Ultramen é a terceira banda da noite. Uma banda que mistura tantos ritmos e usa DJ em um formato acústico pode até ser estranho, mas o que vimos foi Tonho Crocco levantar a massa do início ao fim. Começando com Ultramanos, Máquina do Tempo e Preserve, três pedradas que levantaram a massa. O festival de porradas sonoras segue com Na Crista da Onda, Santo Forte e o super sucesso A Dívida. Pedro Porto no baixo, Leonardo Boff no piano, Zé Darcy na bateria e DJ Anderson não se intimidam com o formato e fazem um show sensacional. Teve ainda Coisa Boa, a homenagem ao Luiz Wagner com Grama Verde, um Araújo enlouquecido com Tubarãozinho e um final antológico com Amigo Punk, do Graforréia, e Peleia. Disparado o melhor show da noite, Tonho Crocco comandando a massa e fazendo, às 23h30min da noite, a galera cantar junto.






Com mais tempo que o normal para a troca de palco, a Cachorro Grande subiu ao palco mais de meia noite. Depois do show da Ultramen, não se poderia esperar tanta animação da plateia, cansada, desde as 19h dentro do Auditório. Mas eis que surge a Cachorro Grande, com Gabriel Boizinho na bateria, Marcelo Gross na guitarra e Beto Bruno no vocal. Os três eram os remanescentes daquele show de 2005, já que Pedro Pelotas não estava lá e quem tocou piano foi Mari Kerber e hoje quem toca baixo é Eduardo Barreto. A lenda Luciano Malásia tocou percussão com a banda. Com uma plateia cansada, mas não querendo se entregar, a banda apresentou o mais do mesmo de sempre, com Sexperienced, Hey Amigo e Que Loucura. Para o Cachorro o formato acústico não funciona tão bem, sem a guitarra de Gross fica amenizada a porrada sonora da banda. O Dia de Amanhã relembra o início de tudo, com Debaixo do Chapéu. Ainda teve O Bom Brasileiro, um resgate da canção Lili, o sucesso Dia Perfeito e Sinceramente, essa numa linda versão com piano e acaba com a empolgante Você Não Sabe o que Perdeu, agitando de vez o cansado público do Araújo. E claro, teve Gross quebrando o violão e as loucuras de sempre dos Cachorros, isso quase uma hora da manhã de domingo, encerrando a nostálgica noite, que relembrava uma era em que o rock gaúcho fazia a cabeça da gurizada.

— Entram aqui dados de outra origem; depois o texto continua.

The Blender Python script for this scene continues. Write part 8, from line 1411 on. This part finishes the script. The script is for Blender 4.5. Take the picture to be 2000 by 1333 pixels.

Indo para o show, peguei um uber que me indagou – por que o rock não faz mais tanto sucesso entre a juventude? Não tenho a resposta certa, mas creio que o rock deixou de fazer a cabeça da gurizada quando ela não conseguia mais se identificar com seus ídolos. Música jovem tem que ser feita por jovens, e uma banda com cinquentões dificilmente vai atrair adolescentes, salvo quando os pais, como naquele sábado, inspiram os filhos para curtir seus ídolos. A nostalgia é ótima, relembrar é viver, mas às vezes penso que o rock não sai mais do lugar por causa dessa eterna idolatria pelos mesmos. Não era bem o caso do Acústico Bandas Gaúchas, mas é curioso saber que Carlinhos tinha 26 anos, Tonho Crocco uns 30, Beto Bruno por aí também, era gente jovem que vendia seu produto para gente jovem. A noite de sábado passado foi histórica, tivemos momentos memoráveis, com fortes emoções que lembraram esse tempo, mas fica a impressão que vivemos demais da nostalgia e às vezes nos fechamos para o novo. Enfim, as quatro bandas não têm nada que ver com isso e o que ficou foi um encontro que estará na memória das mais de 11 mil pessoas que passaram pelo Araújo nas três noites, e quem presenciou isso jamais vai esquecer.